Dataset excerpt:
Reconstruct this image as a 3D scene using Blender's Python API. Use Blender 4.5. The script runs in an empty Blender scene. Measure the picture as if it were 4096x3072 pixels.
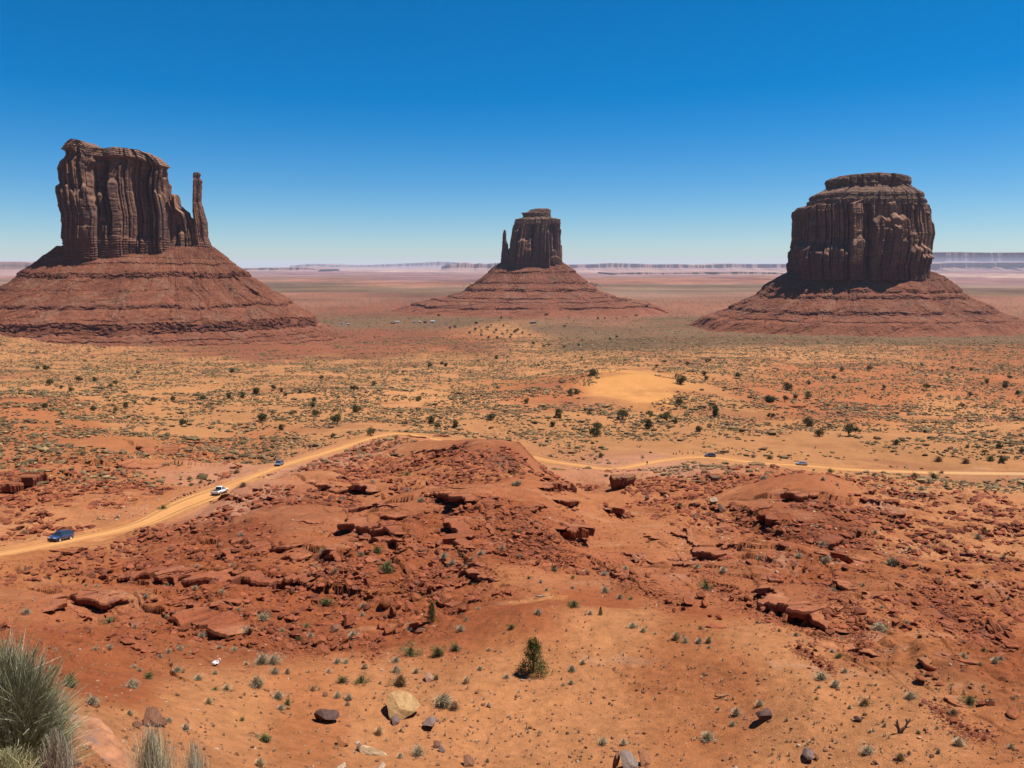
import bpy, math, random
import numpy as np
from mathutils import Vector, Matrix, Quaternion

C = bpy.context.scene.collection
SC = bpy.context.scene
R = math.radians
ALB = 0.56                                     # all soils and rocks, against the exposure above
rng = np.random.default_rng(7)

# ------------------------------------------------------------------ camera, sky, sun, exposure
F_PX, CX, CY = 3215.0, 2048.0, 1536.0          # the photograph's own pixel scale (4096 x 3072)
PITCH = math.atan(476.0 / F_PX)                # the camera looks down this much
cam_d = bpy.data.cameras.new("camera")
cam = bpy.data.objects.new("camera", cam_d); C.objects.link(cam)
cam_d.sensor_fit = 'HORIZONTAL'
cam_d.angle = 2 * math.atan(2048.0 / F_PX)
cam_d.clip_start = 0.3; cam_d.clip_end = 250000.0
cam.location = (0, 0, 0); cam.rotation_euler = (R(90) - PITCH, 0, 0)
SC.camera = cam

SUN_EL, SUN_AZ = R(67), R(80)                  # azimuth measured from the view direction to the right
sun_dir = Vector((math.sin(SUN_AZ) * math.cos(SUN_EL), math.cos(SUN_AZ) * math.cos(SUN_EL), math.sin(SUN_EL)))
sd = bpy.data.lights.new("sun", 'SUN'); sd.energy = 5.0; sd.angle = R(0.53); sd.color = (1.0, 0.95, 0.88)
so = bpy.data.objects.new("sun", sd); C.objects.link(so)
so.rotation_euler = (-sun_dir).to_track_quat('-Z', 'Y').to_euler()
so.location = (0, 0, 600)

world = bpy.data.worlds.new("World"); SC.world = world; world.use_nodes = True
world.cycles.sampling_method = 'NONE'          # an even sky: the surfaces find it by themselves
wn, wl = world.node_tree.nodes, world.node_tree.links
wn.clear()
sky = wn.new('ShaderNodeTexSky'); sky.sky_type = 'NISHITA'; sky.sun_disc = False
sky.sun_elevation = SUN_EL; sky.sun_rotation = SUN_AZ
sky.altitude = 1600; sky.air_density = 1.0; sky.dust_density = 0.8; sky.ozone_density = 7.0
hs = wn.new('ShaderNodeHueSaturation'); hs.inputs['Saturation'].default_value = 1.42; hs.inputs['Hue'].default_value = 0.498
bg = wn.new('ShaderNodeBackground'); bg.inputs['Strength'].default_value = 0.0575
wo = wn.new('ShaderNodeOutputWorld')
wl.new(sky.outputs[0], hs.inputs['Color']); wl.new(hs.outputs[0], bg.inputs[0]); wl.new(bg.outputs[0], wo.inputs[0])

SC.view_settings.view_transform = 'Standard'; SC.view_settings.look = 'None'
SC.view_settings.exposure = 0.95; SC.view_settings.gamma = 1.0
SC.render.engine = 'CYCLES'
SC.cycles.use_denoising = True; SC.cycles.denoising_prefilter = 'ACCURATE'; SC.cycles.denoising_input_passes = 'RGB_ALBEDO_NORMAL'
SC.cycles.max_bounces = 6; SC.cycles.volume_bounces = 0

# ------------------------------------------------------------------ projection helpers
cP, sP = math.cos(PITCH), math.sin(PITCH)
def ray(u, v):
    a = (np.asarray(u, float) - CX) / F_PX; b = (CY - np.asarray(v, float)) / F_PX
    return a, cP + b * sP, b * cP - sP                      # world direction (x, y, z)
def at_depth(u, v, Y):                                      # the point a pixel shows at forward distance Y
    x, y, z = ray(u, v); t = Y / y
    return x * t, Y + 0 * t, z * t
def project(x, y, z):
    dc = y * cP - z * sP; uc = y * sP + z * cP
    return CX + F_PX * x / dc, CY - F_PX * uc / dc

# ------------------------------------------------------------------ noise
def _h(ix, iy, seed):
    n = (ix.astype(np.int64) * 374761393 + iy.astype(np.int64) * 668265263 + seed * 1442695041) & 0xFFFFFFFF
    n = ((n ^ (n >> 13)) * 1274126177) & 0xFFFFFFFF
    n = ((n ^ (n >> 16)) * 2246822519) & 0xFFFFFFFF
    return (n ^ (n >> 15)) & 0xFFFFFFFF
def hash01(ix, iy, seed=0): return _h(np.asarray(ix), np.asarray(iy), seed) / 4294967295.0
_GA = np.linspace(0, 2 * np.pi, 256, endpoint=False); _GX, _GY = np.cos(_GA).astype(np.float32), np.sin(_GA).astype(np.float32)
def perlin(x, y, seed=0):
    x = np.asarray(x, np.float64); y = np.asarray(y, np.float64)
    x0 = np.floor(x); y0 = np.floor(y); fx = (x - x0).astype(np.float32); fy = (y - y0).astype(np.float32)
    ix = x0.astype(np.int64); iy = y0.astype(np.int64)
    u = fx * fx * fx * (fx * (fx * 6 - 15) + 10); v = fy * fy * fy * (fy * (fy * 6 - 15) + 10)
    def g(dx, dy):
        k = (_h(ix + dx, iy + dy, seed) & 255).astype(np.int32)
        return _GX[k] * (fx - dx) + _GY[k] * (fy - dy)
    a = g(0, 0); b = g(1, 0); c = g(0, 1); d = g(1, 1)
    return 1.5 * ((a + u * (b - a)) + v * ((c + u * (d - c)) - (a + u * (b - a))))
def fbm(x, y, octs=4, seed=0, gain=0.5):
    s = 0; amp = 1.0; f = 1.0
    for o in range(octs):
        s = s + amp * perlin(x * f + 17.3 * o, y * f - 9.1 * o, seed + o); amp *= gain; f *= 2.03
    return s
def sstep(a, b, x):
    t = np.clip((x - a) / (b - a), 0, 1); return t * t * (3 - 2 * t)
def lerp(a, b, t): return a + (b - a) * t

# ------------------------------------------------------------------ object helpers
def mesh_from(name, V, Fc, mat, smooth=False, col=None, mats=None, midx=None):
    """V (n,3); Fc an (m,k) int array or a list of such arrays; col per-vertex rgb."""
    V = np.asarray(V, np.float32)
    arrs = Fc if isinstance(Fc, list) else [Fc]
    arrs = [np.asarray(a, np.int32) for a in arrs if len(a)]
    me = bpy.data.meshes.new(name)
    me.vertices.add(len(V)); me.vertices.foreach_set("co", V.ravel())
    nl = sum(a.size for a in arrs); npoly = sum(len(a) for a in arrs)
    me.loops.add(nl); me.loops.foreach_set("vertex_index", np.concatenate([a.ravel() for a in arrs]))
    me.polygons.add(npoly)
    tot = np.concatenate([np.full(len(a), a.shape[1], np.int32) for a in arrs])
    st = np.zeros(npoly, np.int32); st[1:] = np.cumsum(tot)[:-1]
    me.polygons.foreach_set("loop_start", st)
    try: me.polygons.foreach_set("loop_total", tot)
    except Exception: pass
    me.polygons.foreach_set("use_smooth", np.full(npoly, bool(smooth)))
    for m in (mats or [mat]):
        me.materials.append(m)
    if midx is not None: me.polygons.foreach_set("material_index", np.asarray(midx, np.int32))
    me.update(calc_edges=True)
    if col is not None:
        ca = me.color_attributes.new("Col", 'FLOAT_COLOR', 'POINT')
        c4 = np.ones((len(V), 4), np.float32); c4[:, :3] = np.asarray(col) * ALB
        ca.data.foreach_set("color", c4.ravel())
    return me
def link(name, me, parent=None, loc=None, rot=None, scale=None):
    o = bpy.data.objects.new(name, me); C.objects.link(o)
    if parent is not None: o.parent = parent
    if loc is not None: o.location = loc
    if rot is not None: o.rotation_euler = rot
    if scale is not None: o.scale = scale
    return o
def tag(o, label, cat, group=None):
    o['label'] = label; o['category'] = cat
    if group: o['group'] = group
    return o
def empty(name, loc=(0, 0, 0), rz=0.0):
    o = bpy.data.objects.new(name, None); C.objects.link(o)
    o.empty_display_size = 0.5; o.location = loc; o.rotation_euler = (0, 0, rz)
    return o
def grid_faces(nr, nc, wrap=False):
    i = np.arange(nr - 1)[:, None]; j = np.arange(nc if wrap else nc - 1)[None, :]
    j2 = (j + 1) % nc
    a = i * nc + j; b = i * nc + j2; c = (i + 1) * nc + j2; d = (i + 1) * nc + j
    return np.stack([a + 0 * b, b, c, d], -1).reshape(-1, 4)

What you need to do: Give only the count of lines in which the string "this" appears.

Output: 2